### Exercise
Go through the listing and set it down exactly, leaving out its pictures.

═════ Data extract

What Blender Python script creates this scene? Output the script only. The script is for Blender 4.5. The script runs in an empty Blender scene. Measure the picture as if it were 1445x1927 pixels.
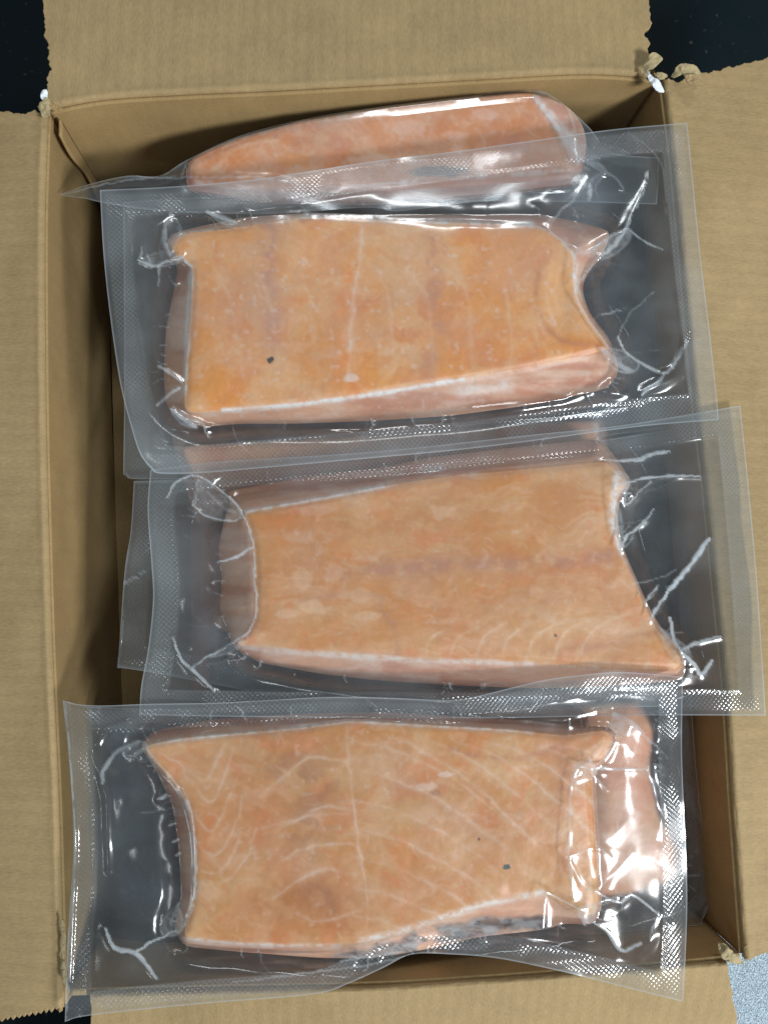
import bpy, math, random
import numpy as np
from mathutils import Matrix, Vector
random.seed(7)
S = bpy.context.scene
COL = S.collection

# ------------------------------------------------------------------ camera
F, CX, CY, H = 1400.0, 722.5, 963.5, 0.42
dd = Vector((612 - CX, -(1070 - CY), -F)).normalized()      # straight down, seen in camera space
zc = -dd                                                     # world up in camera space
xc = (Vector((1, 0, 0)) - zc * zc.x).normalized()
yc = zc.cross(xc)
RW = Matrix((xc, yc, zc))                                    # camera -> world
cam = bpy.data.objects.new('camera', bpy.data.cameras.new('camera'))
COL.objects.link(cam)
cam.matrix_world = Matrix.Translation((0, 0, H)) @ RW.to_4x4()
cam.data.sensor_fit = 'HORIZONTAL'; cam.data.sensor_width = 36
cam.data.lens = 36 * F / 1445
cam.data.clip_start = 0.01; cam.data.clip_end = 60
S.camera = cam
RN = np.array(RW)

def P(px, py, z):
    """point at height z that the photograph shows at px, py (arrays allowed)"""
    px = np.asarray(px, float); py = np.asarray(py, float)
    z = np.asarray(z, float) + px * 0
    r = np.stack([px - CX, -(py - CY), np.full_like(px, -F)], -1) @ RN.T
    t = (z - H) / r[..., 2]
    return np.stack([r[..., 0] * t, r[..., 1] * t, z], -1)

# ------------------------------------------------------------------ world and lamps
w = bpy.data.worlds.new('World'); S.world = w; w.use_nodes = True
bg = w.node_tree.nodes['Background']
bg.inputs[0].default_value = (0.80, 0.92, 1.0, 1); bg.inputs[1].default_value = 0.235

def area(name, loc, target, sx, sy, power, col):
    l = bpy.data.lights.new(name, 'AREA'); l.shape = 'RECTANGLE'; l.size = sx; l.size_y = sy
    l.energy = power; l.color = col
    o = bpy.data.objects.new(name, l); COL.objects.link(o)
    o.location = loc
    o.rotation_euler = (Vector(target) - Vector(loc)).to_track_quat('-Z', 'Y').to_euler()
    return o
area('ceiling_lamp', (1.50, -1.22, 1.55), (0.02, 0.0, 0), 0.60, 0.34, 70, (0.94, 0.98, 1.0))
area('ceiling_lamp', (0.20, 1.75, 1.45), (0.02, 0.0, 0), 0.6, 0.14, 9.5, (0.94, 0.98, 1.0))
area('ceiling_lamp', (-1.15, -0.75, 1.60), (0, 0, 0), 0.5, 0.14, 2, (0.92, 0.97, 1.0))
S.view_settings.view_transform = 'Standard'; S.view_settings.look = 'None'
S.view_settings.exposure = 0.10; S.view_settings.gamma = 1
S.render.engine = 'CYCLES'
c = S.cycles
c.max_bounces = 14; c.transparent_max_bounces = 32; c.diffuse_bounces = 4; c.glossy_bounces = 4
c.use_denoising = True; c.sample_clamp_indirect = 4; c.caustics_reflective = False

# ------------------------------------------------------------------ numpy helpers
def vnoise(x, y, seed):
    x = np.asarray(x, float); y = np.asarray(y, float)
    r = np.random.RandomState(seed).rand(256, 256)
    xi = np.floor(x).astype(int); yi = np.floor(y).astype(int)
    fx = x - xi; fy = y - yi
    fx = fx * fx * fx * (fx * (fx * 6 - 15) + 10); fy = fy * fy * fy * (fy * (fy * 6 - 15) + 10)
    a = r[xi % 256, yi % 256]; b = r[(xi + 1) % 256, yi % 256]
    c_ = r[xi % 256, (yi + 1) % 256]; d = r[(xi + 1) % 256, (yi + 1) % 256]
    return (a * (1 - fx) + b * fx) * (1 - fy) + (c_ * (1 - fx) + d * fx) * fy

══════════

### Reply
What Blender Python script creates this scene? Output the script only. The script is for Blender 4.5. The script runs in an empty Blender scene. Measure the picture as if it were 1445x1927 pixels.
import bpy, math, random
import numpy as np
from mathutils import Matrix, Vector
random.seed(7)
S = bpy.context.scene
COL = S.collection

# ------------------------------------------------------------------ camera
F, CX, CY, H = 1400.0, 722.5, 963.5, 0.42
dd = Vector((612 - CX, -(1070 - CY), -F)).normalized()      # straight down, seen in camera space
zc = -dd                                                     # world up in camera space
xc = (Vector((1, 0, 0)) - zc * zc.x).normalized()
yc = zc.cross(xc)
RW = Matrix((xc, yc, zc))                                    # camera -> world
cam = bpy.data.objects.new('camera', bpy.data.cameras.new('camera'))
COL.objects.link(cam)
cam.matrix_world = Matrix.Translation((0, 0, H)) @ RW.to_4x4()
cam.data.sensor_fit = 'HORIZONTAL'; cam.data.sensor_width = 36
cam.data.lens = 36 * F / 1445
cam.data.clip_start = 0.01; cam.data.clip_end = 60
S.camera = cam
RN = np.array(RW)

def P(px, py, z):
    """point at height z that the photograph shows at px, py (arrays allowed)"""
    px = np.asarray(px, float); py = np.asarray(py, float)
    z = np.asarray(z, float) + px * 0
    r = np.stack([px - CX, -(py - CY), np.full_like(px, -F)], -1) @ RN.T
    t = (z - H) / r[..., 2]
    return np.stack([r[..., 0] * t, r[..., 1] * t, z], -1)

# ------------------------------------------------------------------ world and lamps
w = bpy.data.worlds.new('World'); S.world = w; w.use_nodes = True
bg = w.node_tree.nodes['Background']
bg.inputs[0].default_value = (0.80, 0.92, 1.0, 1); bg.inputs[1].default_value = 0.235

def area(name, loc, target, sx, sy, power, col):
    l = bpy.data.lights.new(name, 'AREA'); l.shape = 'RECTANGLE'; l.size = sx; l.size_y = sy
    l.energy = power; l.color = col
    o = bpy.data.objects.new(name, l); COL.objects.link(o)
    o.location = loc
    o.rotation_euler = (Vector(target) - Vector(loc)).to_track_quat('-Z', 'Y').to_euler()
    return o
area('ceiling_lamp', (1.50, -1.22, 1.55), (0.02, 0.0, 0), 0.60, 0.34, 70, (0.94, 0.98, 1.0))
area('ceiling_lamp', (0.20, 1.75, 1.45), (0.02, 0.0, 0), 0.6, 0.14, 9.5, (0.94, 0.98, 1.0))
area('ceiling_lamp', (-1.15, -0.75, 1.60), (0, 0, 0), 0.5, 0.14, 2, (0.92, 0.97, 1.0))
S.view_settings.view_transform = 'Standard'; S.view_settings.look = 'None'
S.view_settings.exposure = 0.10; S.view_settings.gamma = 1
S.render.engine = 'CYCLES'
c = S.cycles
c.max_bounces = 14; c.transparent_max_bounces = 32; c.diffuse_bounces = 4; c.glossy_bounces = 4
c.use_denoising = True; c.sample_clamp_indirect = 4; c.caustics_reflective = False

# ------------------------------------------------------------------ numpy helpers
def vnoise(x, y, seed):
    x = np.asarray(x, float); y = np.asarray(y, float)
    r = np.random.RandomState(seed).rand(256, 256)
    xi = np.floor(x).astype(int); yi = np.floor(y).astype(int)
    fx = x - xi; fy = y - yi
    fx = fx * fx * fx * (fx * (fx * 6 - 15) + 10); fy = fy * fy * fy * (fy * (fy * 6 - 15) + 10)
    a = r[xi % 256, yi % 256]; b = r[(xi + 1) % 256, yi % 256]
    c_ = r[xi % 256, (yi + 1) % 256]; d = r[(xi + 1) % 256, (yi + 1) % 256]
    return (a * (1 - fx) + b * fx) * (1 - fy) + (c_ * (1 - fx) + d * fx) * fy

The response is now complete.